CNN: You write that if people spend their vacations armed with too many checklists, they're missing the point of leaving home. How so?

Price: That kind of summarizes the motivation behind the project. It was just to liberate people from the feeling there are all these things they have to do. I'm guilty of this myself, but if you're just going through things checking off lists then you're not really experiencing them. You're just doing it like an assignment.

CNN: So let's talk about some of the places you included in your book. One of them was the Beijing Museum of Tap Water.

Price: I'm fascinated by very mundane-seeming museums and that has to be at the top of the list. It's just a pump station that commemorates the history of tap water in Beijing.

I think that would be one of the ones that straddles the line between too boring to be worth visiting and kind of so odd that it is worth visiting.

CNN: Your list includes "an overnight stay at a Korean temple" based on an experience you had at a meditation center on Ganghwa Island, South Korea. What went wrong?

Price: That one was the quintessential, "It sounds good in the abstract, and the reality was bad, but it was funny to remember afterwards" [scenario].

It was a chance to live like a monk for 24 hours... it kind of has that peaceful, pleasant connotation to it.

What you don't realize is that monks sleep on the floor, they wear really itchy outfits, they do a lot of community work time and they get up at 3:30 in the morning.

CNN: "Rush hour on a Samoan bus" sounds interesting. You write that passengers just sit on each other's laps when things get crowded?

Price: That was from a friend of mine who spent a semester in Samoa. That was one of the things that I think would just be very funny to experience firsthand but you have to know it's coming, you have to be ready for it.

I'm from New York originally and I love the idea of taking a bus in Manhattan and when it gets crowded, people just sitting on one another. It's a really funny, kind of sweet cultural tradition.

CNN: Why do you include "Times Square on New Year's Eve" on your list of places not to see before you die?

Price: I've seen Times Square on New Year's Eve from a distance and I have a friend from high school who is a cop who had to work on New Year's Eve in Times Square.

What I think not everyone understands is that it's totally freezing, you have to get there really early if you want to get a good spot because they separate you into different holding pens.

They don't let food vendors in, you are not allowed to bring alcohol in and there are no bathrooms. For me the combination of crowds, hunger, thirst, the need to [go to the bathroom] and freezing cold temperatures is not the way I need to spend my New Year's Eve.

I would recommend instead -- there's a New Year's run in Central Park... where you run around the park starting at midnight and it's right next to the fireworks display.

It's a really fun way to ring in the New Year that does not involve the craziness of Times Square.

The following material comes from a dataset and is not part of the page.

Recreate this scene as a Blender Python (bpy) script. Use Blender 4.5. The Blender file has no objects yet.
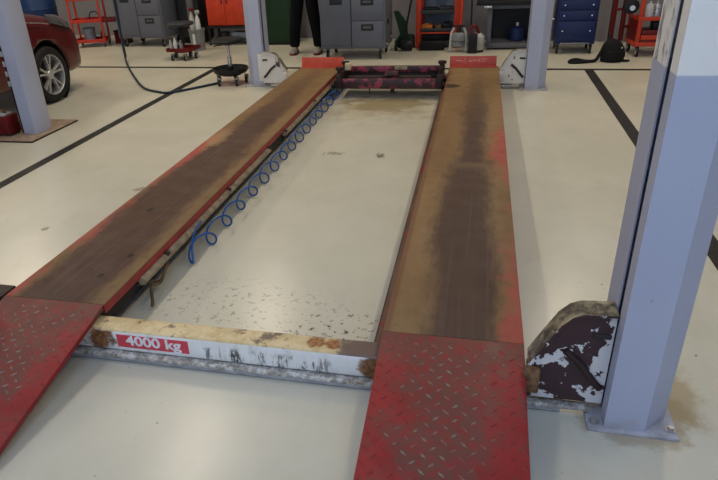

You can kind of gaze down 7th Avenue and get a hint of it, but you don't have to be a part of it.

CNN: You also list the town of F***ing, Austria, whose name makes English-speakers giggle and where you write that "immature tourists" have been stealing the road signs.

Price: That is one of the ones where probably the entire amusement value is right there in its name. So I just kind of enjoy the idea that there are some places in the world that have these names that in other languages are completely ridiculous.

I like the fact that they bolted down the sign because people kept stealing it.

I would say if you're someone who really seeks out novelty T-shirts or postcards from places, maybe you should go but otherwise you can just read about it.

CNN: You've gotten some attention from a couple of the places you mentioned. A Las Vegas Review-Journal columnist humorously bristled at why Nevada -- which came in at No. 84 in your book -- didn't claim the top spot. And the owner of Blarney Castle in Ireland said that including the Blarney Stone on your list was "a load of Blarney," according to The Irish Times. Do you think people are taking your book too seriously?

Price: I actually think those two places took it really well.

The Blarney Stone is very funny because I got a very sweet note from the marketing director saying "Why did you include the Blarney Castle? ... Were you aware that it has all of these other attractions?"

We actually had a very pleasant e-mail exchange where I explained to her that my problem with it was the germs of the rock.

She told me that you actually can ask them to clean it before you kiss it.